My own personal suspicions regarding the film were centered elsewhere: How could the British, with their knowledge of the mountain in 1962, have identified film sequences as telephoto shots from 28,000 ft.? Couldn’t they have confused these with pictures simply taken from closer to the summit, namely from the plateau above the Second Step? My suspicions were reinforced when a German source claimed that the Chinese film included a sequence showing the summit pyramid with tracks leading towards and down from the top. Thanks to British historian Audrey Salkeld and the BBC’s Graham Hoyland I was finally able to obtain a copy of the Chinese film in the fall of 1998. This was digging in metaphorical dirt, watching an archeological artifact in the form of 40 year-old footage – and with the long-sought answer unfolding on my TV screen: Besides the mentioned panorama sequence there was indeed another sequence, a 10 seconds-long panning shot of the Summit Pyramid. The image is very bright and of low contrast, as if overexposed or filmed through a haze of spindrift. No details in the snow (like tracks, boulders etc.) are discernible, although some rocks of the Summit Tower and along the crest of the North Pillar are visible against the sky. But in the last 4 seconds of this shot the rocks of the Third Step start to appear in the lower left corner of the picture. There is no way such a detailed view of the Third Step could be obtained differently, say by long-focus shots from lower down. Despite its shortcomings, the picture is still fairly clear and steady, and has too high a resolution for being a telephoto. Moreover, in most views from anywhere above 27,000 ft. on the North Ridge/North Face the Third Step is hidden by the Second Step. It reappears once the crest of the North-east Ridge is reached, but only when actually standing on the plateau above the Second Step, does the foreshortened view of the Third Step and final ridge match the image displayed in the Chinese film.

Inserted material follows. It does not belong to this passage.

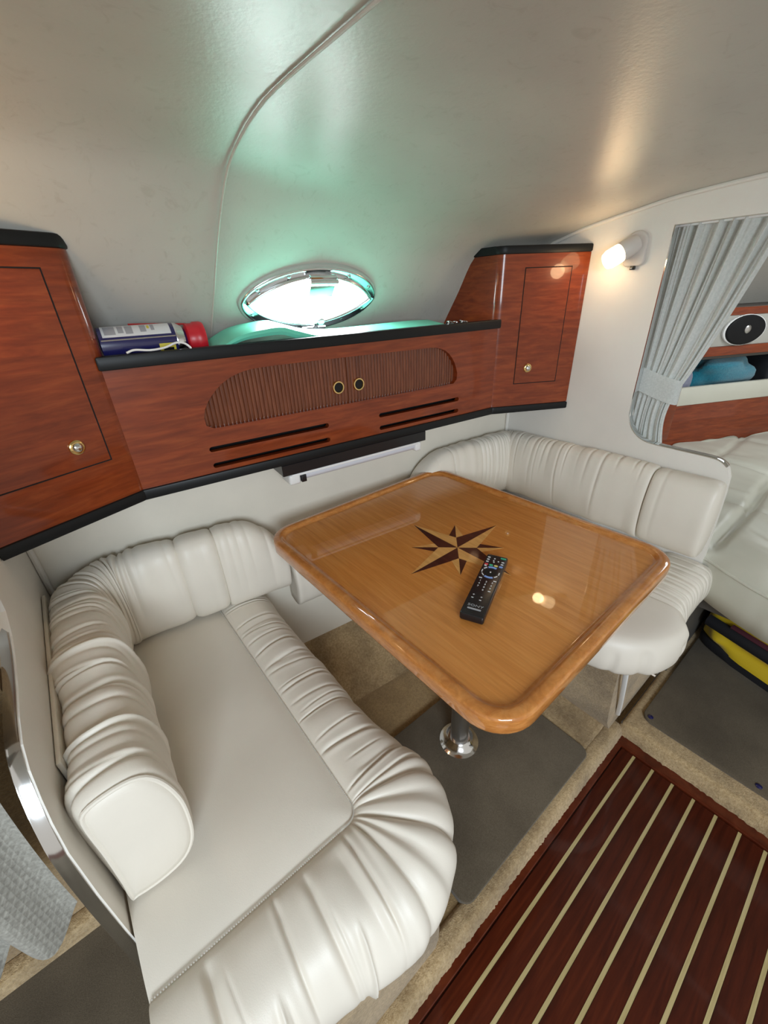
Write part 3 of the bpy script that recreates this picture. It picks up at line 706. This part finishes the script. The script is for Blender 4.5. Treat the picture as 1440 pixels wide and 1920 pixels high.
def tambour(s0, s1):
    vs = []; n = int(round((s1-s0)/.0088)); wd = (s1-s0)/n
    for k in range(n):
        a = s0+k*wd
        prof = [(a+.0002, .0143), (a+.0010, .0136), (a+wd*.35, .0128), (a+wd*.65, .0128), (a+wd-.0010, .0136), (a+wd-.0002, .0143)]
        V = [(x, y, z) for z in (.968, 1.096) for x, y in prof]; F_ = [[i, i+1, i+7, i+6] for i in range(5)]
        vs.append((CF(V), F_))
    return join(*vs)
for s0, s1 in ((.128, .4795), (.4815, .836)):
    d = mk('tambour_door', tambour(s0, s1), M['cherry_dark'], cab, kind='stuff', sharp=60)
mk('backing', box((.125, .0166, .966), (.84, .022, 1.098), CF), M['cherry_dark'], cab, False)
for sk in (.453, .510):
    fk = Fr(CF((sk, .014, 1.0165)), CF.M[0], CF.M[2], -CF.M[1])
    k_ = mk('finger_pull', lathe([(.0155, -.004), (.0155, .004), (.0145, .006), (.0118, .0062), (.0105, .0035), (.0105, -.004)], fk, 28), M['brass'], cab)
    mk('pull_recess', lathe([(.0108, -.003), (.0108, .002), (0, .0022)], fk, 24), M['black_void'], k_)
# --- corner cabinets
def corner_cab(name, label, Aw, Bw, rev, door, knob_at):
    """front face from Aw to Bw (left to right seen from the cabin); rounded vertical edge at the inner end"""
    A_, B_ = np.array(Aw), np.array(Bw); d = B_-A_; L = np.linalg.norm(d); d /= L; n = np.array([-d[1], d[0]])
    fr = Fr((*A_, 0), (*d, 0), (*n, 0), (0, 0, 1))
    t = empty(name, fr((L/2, .08, .86)), label, 'cabinet')
    def outline(off, depth=.20):
        r = .030; q = []
        if not rev:      # round edge at right end (s = L)
            q = [(-.0, -off)]
            for k in range(9):
                a = math.radians(-90+100*k/8); q.append((L+.016-r+(r+off)*math.cos(a), r+(r+off)*math.sin(a)))
            q += [(L+.016+off-.03*1, depth), (-.0, depth)]
        else:
            q = [(L, depth), (-.016-off-.5*depth, depth)]
            for k in range(9):
                a = math.radians(207+63*k/8); q.append((-.016+r+(r+off)*math.cos(a), r+(r+off)*math.sin(a)))
            q += [(L, -off)]
        return q
    mk('body', prism(outline(0), .883, 1.292, fr), M['cherry'], t, sharp=25)
    mk('bottom_trim', prism(outline(.005), .861, .883, fr, bev=.004), M['black_trim'], t, sharp=25)
    mk('top_trim', prism(outline(.004, .12), 1.292, 1.312, fr, bev=.004), M['black_trim'], t, sharp=25)
    s0, s1, z0, z1 = door
    mk('door_gap', box((s0-.0022, -.0004, z0-.0022), (s1+.0022, .002, z1+.0022), fr), M['black_void'], t, False)
    dr = mk('door', box((s0, -.0012, z0), (s1, .004, z1), fr, bev=.0006, seg=1), M['cherry'], t, False)
    fk = Fr(fr((knob_at[0], -.001, knob_at[1])), fr.M[0], fr.M[2], -fr.M[1])
    k_ = mk('latch_rosette', lathe([(.0125, 0), (.0125, .003), (.010, .005), (.0085, .005), (.008, .003)], fk, 28), M['brass'], dr)
    mk('latch_button', lathe([(.0075, 0), (.0075, .006), (.005, .0085), (0, .009)], fk, 20), M['chrome'], dr)
    return t, fr, L
corner_cab('corner_cabinet', 'tall glossy cherry cabinet with door at the aft end of the shelf', (XA-.0, .803), (.087, .892), False, (.03, .206, .962, 1.264), (.160, .999))
corner_cab('corner_cabinet', 'cherry cabinet with narrow door beside the wall lamp', (1.061, .798), (1.288, .672), True, (.071, .207, .951, 1.258), (.109, .995))

# --- light under the shelf cabinet
t = empty('strip_light', CF((.49, .03, .82)), 'slim white strip light on a black block under the shelf cabinet', 'light fixture')
mk('mount_block', box((.278, -.004, .833), (.712, .09, .8608), CF, bev=.001, seg=1), M['black_gloss'], t, False)
mk('housing', box((.300, -.003, .826), (.690, .055, .8328), CF, bev=.002), M['white_pl'], t)
mk('diffuser', tube([CF((s, .022, .820)) for s in np.linspace(.335, .678, 8)], .021, 16, flat=.62), M['tube_lens'], t)
for s0, s1 in ((.292, .322), (.676, .698)): mk('end_cap', box((s0, -.003, .805), (s1, .055, .8325), CF, bev=.006, seg=3), M['white_pl'], t)
mk('switch', box((.323, -.0045, .808), (.336, .03, .826), CF, bev=.001), M['black_gloss'], t)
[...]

Reinhold Messner claims to possess "documents" proving that the Chinese never made it beyond the assault camp, but he has never made this public. If the above film sequence proves anything, it is that at one stage during the 1960 expedition, one climber must have stood on the plateau above the Second Step, near the base of the final pyramid – or at 28,500 ft., as the Chinese had always maintained.
Did they reach the summit? There is still no direct evidence since they climbed at night at took no summit photos. But it should be noted that even their first accounts describe features consistent with the final 600 ft. of the North-east Ridge. They describe the long snow and ice slope of the summit snowfield, how they were stopped by the near-vertical tip of the slope and forced to circumvent this by a traverse to the right along the upper North Face, and how they at first confused the initial rise in the final ridge with the top – all experiences later repeated by other expeditions, like the Chinese in 1975 or Matt Dickinson in 1996.
Final confirmation for the Chinese’s summit success in 1960 could only come from the small plaster bust of Chairman Mao, a five-star red national flag and a short note with the three climbers’ names and date of ascent, wrapped in a white woolen glove, which they claimed to have left behind among the rocks to the north-east or north-west of the summit. Those who happen to rediscover these items could claim to have found the highest archeological artifacts in the world.
They surely wouldn’t describe them as garbage.